> _TASK OBJECTIVE_: Write out each line that follows exactly as it stands, without the pictures.
──────────
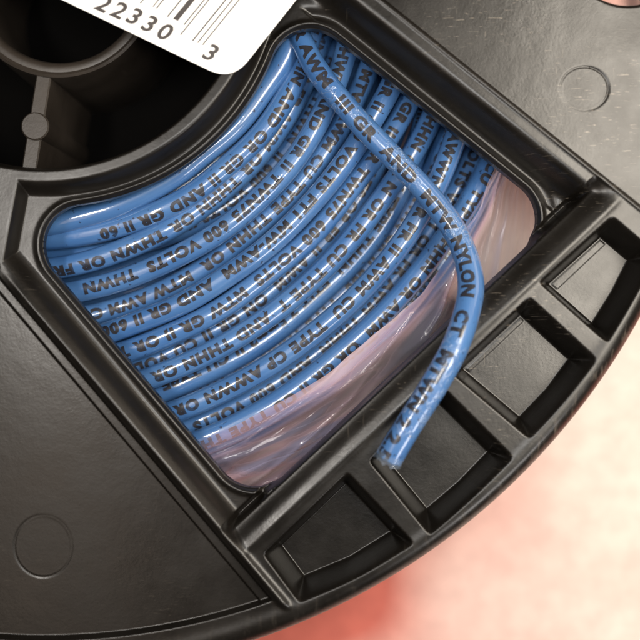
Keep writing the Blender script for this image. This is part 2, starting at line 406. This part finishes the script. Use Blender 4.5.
# spokes between bore tube and barrel
def spoke(ang):
    d = Vector((math.cos(ang), math.sin(ang), 0)); s = Vector((-d.y, d.x, 0)); bm = bmesh.new()
    rows = []
    for r in np.linspace(1.03, 2.11, 9):
        w = .080
        row = [bm.verts.new(Vector((HUB.x, HUB.y, 0)) + d * r + s * o + Vector((0, 0, z))) for o, z in ((-w - .03, -2.5), (-w, -.66), (-w + .015, -.645), (w - .015, -.645), (w, -.66), (w + .03, -2.5))]
        rows.append(row)
    for a, b in zip(rows, rows[1:]):
        for k in range(5): bm.faces.new((a[k], a[k + 1], b[k + 1], b[k]))
    me = bpy.data.meshes.new('spoke'); bm.to_mesh(me); bm.free()
    o = link('spoke', me, M_HUB, spool, False)
    bm = bmesh.new(); c = Vector((HUB.x, HUB.y, 0)) + d * 1.58
    prof = [(.0, -.615), (.135, -.615), (.15, -.63), (.155, -2.5)]; seg = 40; rings = []
    for r, z in prof[1:]:
        rings.append([bm.verts.new(c + Vector((r * math.cos(2 * math.pi * i / seg), r * math.sin(2 * math.pi * i / seg), z))) for i in range(seg)])
    bm.faces.new(rings[0])
    for a, b in zip(rings, rings[1:]):
        for i in range(seg): bm.faces.new((a[i], b[i], b[(i + 1) % seg], a[(i + 1) % seg]))
    me = bpy.data.meshes.new('boss'); bm.to_mesh(me); bm.free()
    link('boss', me, M_HUB, o, False)
for k in range(3):
    spoke(-R_(99) + k * R_(120))
# rear flange: rim, inner ring and three arms, open between them
def rear():
    X = np.linspace(-7.1, 7.1, 240)
    V, F = [], []
    nr, na = 60, 360
    rs = np.linspace(.86, 7.05, nr)
    for z in (-2.5, -2.62):
        for r in rs:
            for a in range(na):
                t = 2 * math.pi * a / na; V.append((HUB.x + r * math.cos(t), HUB.y + r * math.sin(t), z))
    base = nr * na
    def solid(i, a):
        r = (rs[i] + rs[min(i + 1, nr - 1)]) / 2
        ang = (math.degrees(-2 * math.pi * (a + .5) / na) % 120)
        d = abs(((ang - 0.5) + 60) % 120 - 60)
        return not (r > 2.6 and r < 6.85 and d < 37) and not (1.05 < r < 2.13 and d > 8 and False)
    for i in range(nr - 1):
        for a in range(na):
            if not solid(i, a): continue
            b = (a + 1) % na
            p = [i * na + a, i * na + b, (i + 1) * na + b, (i + 1) * na + a]
            F.append(p[::-1]); F.append([q + base for q in p])
            for (di, da, e0, e1) in ((-1, 0, p[0], p[1]), (1, 0, p[3], p[2]), (0, -1, p[0], p[3]), (0, 1, p[1], p[2])):
                ii = i + di
                if ii < 0 or ii >= nr - 1 or not solid(ii, (a + da) % na): F.append([e0, e1, e1 + base, e0 + base])
    me = mesh_np('rear_flange', V, F)
    link('rear_flange', me, M_PL, spool, False)
rear()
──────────
> _RESULT OF THIS EXERCISE_:
Keep writing the Blender script for this image. This is part 2, starting at line 406. This part finishes the script. Use Blender 4.5.
# spokes between bore tube and barrel
def spoke(ang):
    d = Vector((math.cos(ang), math.sin(ang), 0)); s = Vector((-d.y, d.x, 0)); bm = bmesh.new()
    rows = []
    for r in np.linspace(1.03, 2.11, 9):
        w = .080
        row = [bm.verts.new(Vector((HUB.x, HUB.y, 0)) + d * r + s * o + Vector((0, 0, z))) for o, z in ((-w - .03, -2.5), (-w, -.66), (-w + .015, -.645), (w - .015, -.645), (w, -.66), (w + .03, -2.5))]
        rows.append(row)
    for a, b in zip(rows, rows[1:]):
        for k in range(5): bm.faces.new((a[k], a[k + 1], b[k + 1], b[k]))
    me = bpy.data.meshes.new('spoke'); bm.to_mesh(me); bm.free()
    o = link('spoke', me, M_HUB, spool, False)
    bm = bmesh.new(); c = Vector((HUB.x, HUB.y, 0)) + d * 1.58
    prof = [(.0, -.615), (.135, -.615), (.15, -.63), (.155, -2.5)]; seg = 40; rings = []
    for r, z in prof[1:]:
        rings.append([bm.verts.new(c + Vector((r * math.cos(2 * math.pi * i / seg), r * math.sin(2 * math.pi * i / seg), z))) for i in range(seg)])
    bm.faces.new(rings[0])
    for a, b in zip(rings, rings[1:]):
        for i in range(seg): bm.faces.new((a[i], b[i], b[(i + 1) % seg], a[(i + 1) % seg]))
    me = bpy.data.meshes.new('boss'); bm.to_mesh(me); bm.free()
    link('boss', me, M_HUB, o, False)
for k in range(3):
    spoke(-R_(99) + k * R_(120))
# rear flange: rim, inner ring and three arms, open between them
def rear():
    X = np.linspace(-7.1, 7.1, 240)
    V, F = [], []
    nr, na = 60, 360
    rs = np.linspace(.86, 7.05, nr)
    for z in (-2.5, -2.62):
        for r in rs:
            for a in range(na):
                t = 2 * math.pi * a / na; V.append((HUB.x + r * math.cos(t), HUB.y + r * math.sin(t), z))
    base = nr * na
    def solid(i, a):
        r = (rs[i] + rs[min(i + 1, nr - 1)]) / 2
        ang = (math.degrees(-2 * math.pi * (a + .5) / na) % 120)
        d = abs(((ang - 0.5) + 60) % 120 - 60)
        return not (r > 2.6 and r < 6.85 and d < 37) and not (1.05 < r < 2.13 and d > 8 and False)
    for i in range(nr - 1):
        for a in range(na):
            if not solid(i, a): continue
            b = (a + 1) % na
            p = [i * na + a, i * na + b, (i + 1) * na + b, (i + 1) * na + a]
            F.append(p[::-1]); F.append([q + base for q in p])
            for (di, da, e0, e1) in ((-1, 0, p[0], p[1]), (1, 0, p[3], p[2]), (0, -1, p[0], p[3]), (0, 1, p[1], p[2])):
                ii = i + di
                if ii < 0 or ii >= nr - 1 or not solid(ii, (a + da) % na): F.append([e0, e1, e1 + base, e0 + base])
    me = mesh_np('rear_flange', V, F)
    link('rear_flange', me, M_PL, spool, False)
rear()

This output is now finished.